Old pals may also, at the publisher’s discretion, include ‘all those already known to the publisher’. These may include ‘salaried staff members of national newspapers and magazines, employees of publishing houses, and friends and relatives of same’. In case any imprint might seek to take advantage of this somewhat loose definition, it is required that all publishers produce on demand evidence of the connections of any new writer (although ‘these connections must under no circumstances be disclosed to the reading public’).

The most recent amendment to the Act has only just reached the statute book. Again at the publisher’s discretion, any writer may be considered an old pal who ‘has not yet attained his or her fifteenth birthday’. This, as GOB readers will know, has enabled the publication of works by Emma Maree Urquhart, Robert King, Adora Sitvak and Libby Rees.

It should be said that the widening of the definition of old pals has not been without controversy. There have in fact been bitter complaints by several Old Etonians, Old Harrovians etc, who say that their own position has been fatally undermined. In the words of Sir Cecil Montague-Wotherington-Smythe (Eton and Grenadier Guards [retd]), ‘this is not democracy, this is anarchy. Does breeding count for nothing any more?’
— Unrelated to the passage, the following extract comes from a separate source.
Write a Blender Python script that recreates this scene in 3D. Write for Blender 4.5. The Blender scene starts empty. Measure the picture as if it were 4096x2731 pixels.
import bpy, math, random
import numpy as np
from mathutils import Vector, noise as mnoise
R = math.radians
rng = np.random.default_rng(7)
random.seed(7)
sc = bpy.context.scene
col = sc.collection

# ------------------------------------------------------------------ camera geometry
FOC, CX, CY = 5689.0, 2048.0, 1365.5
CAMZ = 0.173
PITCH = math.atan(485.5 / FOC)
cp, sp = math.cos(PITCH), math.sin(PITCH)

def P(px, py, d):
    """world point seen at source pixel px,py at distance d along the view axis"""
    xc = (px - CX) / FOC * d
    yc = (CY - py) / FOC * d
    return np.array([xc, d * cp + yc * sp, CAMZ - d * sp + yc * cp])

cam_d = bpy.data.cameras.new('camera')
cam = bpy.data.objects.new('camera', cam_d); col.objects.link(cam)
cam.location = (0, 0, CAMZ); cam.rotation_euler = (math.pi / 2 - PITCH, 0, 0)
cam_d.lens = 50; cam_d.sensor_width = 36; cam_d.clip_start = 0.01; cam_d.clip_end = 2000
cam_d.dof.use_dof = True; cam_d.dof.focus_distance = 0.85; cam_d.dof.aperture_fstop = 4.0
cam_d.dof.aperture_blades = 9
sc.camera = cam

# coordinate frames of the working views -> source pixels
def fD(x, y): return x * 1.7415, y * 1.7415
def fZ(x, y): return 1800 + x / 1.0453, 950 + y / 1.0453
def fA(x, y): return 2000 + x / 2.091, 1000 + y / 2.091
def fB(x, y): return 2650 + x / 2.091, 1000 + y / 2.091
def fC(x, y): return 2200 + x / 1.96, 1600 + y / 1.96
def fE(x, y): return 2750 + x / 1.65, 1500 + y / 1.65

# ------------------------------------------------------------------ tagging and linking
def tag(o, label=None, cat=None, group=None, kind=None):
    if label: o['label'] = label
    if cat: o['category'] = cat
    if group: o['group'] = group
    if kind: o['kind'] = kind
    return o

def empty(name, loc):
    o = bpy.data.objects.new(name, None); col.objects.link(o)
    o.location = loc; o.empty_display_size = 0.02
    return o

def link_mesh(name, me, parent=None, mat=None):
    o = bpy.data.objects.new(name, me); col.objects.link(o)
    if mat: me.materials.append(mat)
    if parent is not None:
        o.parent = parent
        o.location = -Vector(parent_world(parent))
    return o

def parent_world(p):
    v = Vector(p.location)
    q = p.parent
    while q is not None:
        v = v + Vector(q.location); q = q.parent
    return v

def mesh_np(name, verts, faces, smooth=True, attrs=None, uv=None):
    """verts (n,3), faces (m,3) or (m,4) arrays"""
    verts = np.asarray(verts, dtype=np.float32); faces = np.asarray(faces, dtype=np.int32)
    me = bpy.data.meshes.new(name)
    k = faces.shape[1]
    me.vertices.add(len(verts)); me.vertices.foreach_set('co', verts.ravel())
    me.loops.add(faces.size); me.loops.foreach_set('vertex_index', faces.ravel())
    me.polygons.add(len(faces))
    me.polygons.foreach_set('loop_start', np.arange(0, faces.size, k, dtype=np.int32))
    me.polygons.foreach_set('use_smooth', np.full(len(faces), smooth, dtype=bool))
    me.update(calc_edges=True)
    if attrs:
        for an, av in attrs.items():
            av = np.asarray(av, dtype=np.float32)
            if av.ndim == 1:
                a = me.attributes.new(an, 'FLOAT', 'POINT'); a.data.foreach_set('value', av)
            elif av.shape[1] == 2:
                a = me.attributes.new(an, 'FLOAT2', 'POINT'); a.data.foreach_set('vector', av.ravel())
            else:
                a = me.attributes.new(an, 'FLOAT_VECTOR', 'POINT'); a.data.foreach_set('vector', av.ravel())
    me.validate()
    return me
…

But resistance is futile. The new old pals have the power now, and there is nothing that Sir Cecil or anyone else can do about it. The future is theirs. It certainly isn’t mine, and I doubt very much if it’s yours either.

Bernita said...

I once received an invitation to lunch from Lord Thompson....would that help?

Iain said...

No.

Bernita said...

Didn't think so.
Ah well.

Martin said...

Dear GOB,

What sort of Old Pal relationship has allowed you to get your forthcoming novel published?


Best,

MR

Anonymous said...

Indeed. But there is a crucial subsection of the Fleet Street Old Pals Act that states "While you may receive a large advance and a decent review in your own paper, reviewers from rival papers are entitled to give you a kicking, mainly out of jealousy."